Whatever you think about mobile payments, you are probably dead wrong.
Do you dismiss the technology as trendy, something that will never translate for your customer base? Or do you believe that it will be a smashing success, with your clients flocking to mobile banking and payments in large numbers? Maybe you are somewhere in between.
We maintain that the one thing you can be certain of is that you are going to be wrong. Why? Because in the whole history of mobile communications and financial services, few have accurately predicted the future. There are simply too many variables.
The best you can do is stay flexible and adopt a strategy that is robust over the largest number of possible outcomes. Here are a few of the most important variables you need to keep in mind:
Variable No. 1: Acceptance
Payments is unlike most markets, because its value depends strongly on the number of participants. Twice as many participants creates far more than twice the value. If you have actually tried to use a mobile payments service to send money to a friend, you know that more than half the battle is simply getting the friend to agree.
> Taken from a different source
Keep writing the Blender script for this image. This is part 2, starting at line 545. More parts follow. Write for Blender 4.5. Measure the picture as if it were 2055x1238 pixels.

In most cases, people would rather have cash, because they know that everyone accepts it. Once the first payment is made, the second becomes much easier; however, the overhead associated with the first payment is so high that most people will never get past it.
Now suppose that you use one mobile payment scheme and your friend uses another (there are literally dozens from which to choose). Who is going to switch? Think about this for a bit and you begin to see why, despite the advantages a mobile payment scheme may have on its own or in a pilot, garnering widespread acceptance in the real world is a decades-long proposition.
Variable No. 2: Security and Fraud
In most markets, when new technology becomes available, the best plan is to rush to market and capture as much share as possible. Fraud losses are an acceptable price to pay for expansion. However, in mobile banking, early fraud can have a lasting impact on the value of your brand. As a result, the developers of mobile banking platforms have taken great pains to ensure the same level of security for mobile transactions as for face-to-face transactions. However, the reality is that no one really knows how safe a system is until it is tested, and mobile banking and payments are not large enough to have attracted serious criminal attention. That will change in the near future, and when it does, banks had better be paying attention. Any large, well-publicized event could spook the public from adopting this technology further, thus slowing adaptation rates. Security is an arms race, with countermeasures and counter-countermeasures evolving together, as criminals find holes in the system and security professionals close those holes. Nonbanks that rush to market may look threatening, because they are growing extremely fast; however, this just means that they will be more badly damaged when the criminals catch up. At that point, we will see multiple mobile payment services collapse, unable to pay for the losses their insecure systems have enabled.
Variable No. 3: Competitive Environment
There are at least six major players in the mobile wallet space today: Isis, Visa, PayPal, Amazon, Google and Apple. While banks may worry about being disintermediated, all these competitors rely on bank payment systems to survive and will be spending the next two to three years tearing each other apart. Isis, PayPal and Google already have each gone through at least one large transformation of their business model, and there will be more to come. It is far too early to pick a favorite, and banks have no need to. Just wait until the field has produced a clear winner or two, and then do business with them.
Variable No. 4: Reliability
Consumers as a whole are fairly tolerant of having dropped cell phone coverage. Our day-to-day lives, while made more convenient by cell phones, have not evolved to the point where we require a signal at all times. Payments, however, do need to work all the time. Various technologies can be utilized to conduct mobile transactions. Some do require a connection back onto the mobile network; customized downloaded applications, SMS texts and browser-based services.
Other technologies, including near-field communication and Bluetooth, require only that the device pass close enough to the point of sale terminal to register. Even then, without a mobile connection, much of the advantage over legacy technologies is lost. In addition, the large adoption and continued expansion of end users on the mobile networks may become too much for the carriers to handle, possibly interfering with the success of mobile banking and payment. Finally, all mobile devices are dangerously reliant on batteries, and current battery life technology is not advancing as much as power consumption. Frustration levels will mount if consumers are unable to perform transactions because of a drained battery. All these factors make mobile services less reliable than financial services firms and their customers are used to.
These issues can and will be addressed by the industry and organizations with entrepreneurial spirit. However, the process will not be fast or predictable. Financial institutions should monitor the market and invest wisely in mobility, and avoid getting caught up in the hype.